TASK REQUIREMENTS: Do any lines in the data below contain "with"? If so, copy every one of them.

RAW DATA:
- - -

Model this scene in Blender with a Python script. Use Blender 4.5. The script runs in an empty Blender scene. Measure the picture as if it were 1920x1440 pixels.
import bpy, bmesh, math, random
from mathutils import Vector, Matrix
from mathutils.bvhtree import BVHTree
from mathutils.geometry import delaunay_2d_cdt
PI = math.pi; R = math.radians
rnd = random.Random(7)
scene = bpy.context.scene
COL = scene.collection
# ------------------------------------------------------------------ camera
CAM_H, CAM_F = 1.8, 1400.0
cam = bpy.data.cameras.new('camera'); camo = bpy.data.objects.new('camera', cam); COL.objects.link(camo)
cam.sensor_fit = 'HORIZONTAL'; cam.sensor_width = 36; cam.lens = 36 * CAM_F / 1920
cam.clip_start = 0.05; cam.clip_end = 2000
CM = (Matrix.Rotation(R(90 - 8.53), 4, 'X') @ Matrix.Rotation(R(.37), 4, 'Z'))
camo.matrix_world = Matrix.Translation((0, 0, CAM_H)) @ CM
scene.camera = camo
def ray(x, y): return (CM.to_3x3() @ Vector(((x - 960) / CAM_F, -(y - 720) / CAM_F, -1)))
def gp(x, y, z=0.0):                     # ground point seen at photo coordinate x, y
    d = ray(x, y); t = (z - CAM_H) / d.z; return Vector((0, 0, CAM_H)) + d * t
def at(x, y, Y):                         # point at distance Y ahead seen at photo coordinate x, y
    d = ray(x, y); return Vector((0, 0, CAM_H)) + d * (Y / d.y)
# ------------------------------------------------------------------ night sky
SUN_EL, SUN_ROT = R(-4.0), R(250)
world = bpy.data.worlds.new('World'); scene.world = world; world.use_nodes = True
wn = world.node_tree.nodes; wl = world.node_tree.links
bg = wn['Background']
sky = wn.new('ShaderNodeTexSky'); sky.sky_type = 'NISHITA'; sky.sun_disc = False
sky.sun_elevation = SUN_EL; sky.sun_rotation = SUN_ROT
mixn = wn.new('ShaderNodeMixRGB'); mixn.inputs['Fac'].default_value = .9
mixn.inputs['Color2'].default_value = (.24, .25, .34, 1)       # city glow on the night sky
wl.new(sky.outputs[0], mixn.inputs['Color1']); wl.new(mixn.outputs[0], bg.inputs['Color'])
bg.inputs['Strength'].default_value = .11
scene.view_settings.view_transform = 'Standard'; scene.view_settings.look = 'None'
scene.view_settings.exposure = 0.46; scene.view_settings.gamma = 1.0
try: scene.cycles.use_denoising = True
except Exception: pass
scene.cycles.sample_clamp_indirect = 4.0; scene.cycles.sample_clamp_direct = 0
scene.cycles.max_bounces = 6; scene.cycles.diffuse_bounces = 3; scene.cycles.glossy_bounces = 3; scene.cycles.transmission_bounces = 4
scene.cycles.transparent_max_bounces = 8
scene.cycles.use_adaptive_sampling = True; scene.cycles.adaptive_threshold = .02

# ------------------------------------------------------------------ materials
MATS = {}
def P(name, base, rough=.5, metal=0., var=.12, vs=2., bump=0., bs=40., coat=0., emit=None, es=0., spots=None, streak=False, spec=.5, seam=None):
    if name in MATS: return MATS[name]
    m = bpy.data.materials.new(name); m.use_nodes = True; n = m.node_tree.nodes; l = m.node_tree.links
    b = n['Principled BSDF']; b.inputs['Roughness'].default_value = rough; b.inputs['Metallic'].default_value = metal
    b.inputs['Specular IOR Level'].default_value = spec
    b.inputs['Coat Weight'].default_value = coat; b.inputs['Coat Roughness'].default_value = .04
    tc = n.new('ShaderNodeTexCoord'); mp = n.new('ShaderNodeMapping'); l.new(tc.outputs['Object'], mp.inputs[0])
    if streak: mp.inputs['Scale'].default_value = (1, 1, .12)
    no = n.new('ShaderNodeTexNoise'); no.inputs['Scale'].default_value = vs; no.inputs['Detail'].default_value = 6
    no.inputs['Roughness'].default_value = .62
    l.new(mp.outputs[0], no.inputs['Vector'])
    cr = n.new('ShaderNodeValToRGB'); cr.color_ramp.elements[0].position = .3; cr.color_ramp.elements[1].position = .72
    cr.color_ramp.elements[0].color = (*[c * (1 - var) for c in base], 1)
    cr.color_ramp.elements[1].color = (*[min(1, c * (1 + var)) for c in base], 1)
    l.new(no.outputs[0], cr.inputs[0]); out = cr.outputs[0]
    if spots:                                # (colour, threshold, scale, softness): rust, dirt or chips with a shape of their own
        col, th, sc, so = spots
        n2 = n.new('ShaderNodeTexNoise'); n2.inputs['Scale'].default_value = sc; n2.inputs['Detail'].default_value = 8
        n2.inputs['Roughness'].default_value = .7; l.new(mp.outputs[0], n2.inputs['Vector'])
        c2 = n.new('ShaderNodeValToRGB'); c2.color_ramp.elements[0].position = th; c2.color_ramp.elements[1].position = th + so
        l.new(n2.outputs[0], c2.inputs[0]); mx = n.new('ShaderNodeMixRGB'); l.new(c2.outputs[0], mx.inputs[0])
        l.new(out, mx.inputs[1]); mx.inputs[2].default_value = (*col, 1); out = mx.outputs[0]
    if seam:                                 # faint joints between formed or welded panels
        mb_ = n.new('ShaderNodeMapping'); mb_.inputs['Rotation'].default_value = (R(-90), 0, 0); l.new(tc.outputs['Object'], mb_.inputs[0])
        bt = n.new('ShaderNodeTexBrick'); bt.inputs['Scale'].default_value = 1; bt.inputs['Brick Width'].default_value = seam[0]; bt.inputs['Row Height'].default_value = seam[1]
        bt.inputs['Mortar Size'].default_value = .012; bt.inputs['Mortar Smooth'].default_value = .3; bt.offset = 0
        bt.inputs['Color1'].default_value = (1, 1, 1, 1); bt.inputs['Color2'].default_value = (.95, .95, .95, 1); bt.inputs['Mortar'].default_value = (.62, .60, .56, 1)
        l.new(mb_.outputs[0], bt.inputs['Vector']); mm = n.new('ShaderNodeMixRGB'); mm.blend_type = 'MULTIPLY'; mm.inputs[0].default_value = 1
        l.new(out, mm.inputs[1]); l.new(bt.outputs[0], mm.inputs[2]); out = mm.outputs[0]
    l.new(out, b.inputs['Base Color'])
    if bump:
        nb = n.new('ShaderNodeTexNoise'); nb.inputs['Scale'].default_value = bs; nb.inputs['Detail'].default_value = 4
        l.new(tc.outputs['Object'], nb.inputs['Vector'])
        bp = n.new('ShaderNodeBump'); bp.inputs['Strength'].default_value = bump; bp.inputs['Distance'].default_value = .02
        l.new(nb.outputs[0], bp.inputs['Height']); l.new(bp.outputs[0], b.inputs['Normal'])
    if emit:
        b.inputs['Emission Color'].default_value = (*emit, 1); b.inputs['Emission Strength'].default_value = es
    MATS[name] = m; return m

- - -

CORRECT ANSWER:
Model this scene in Blender with a Python script. Use Blender 4.5. The script runs in an empty Blender scene. Measure the picture as if it were 1920x1440 pixels.
    if spots:                                # (colour, threshold, scale, softness): rust, dirt or chips with a shape of their own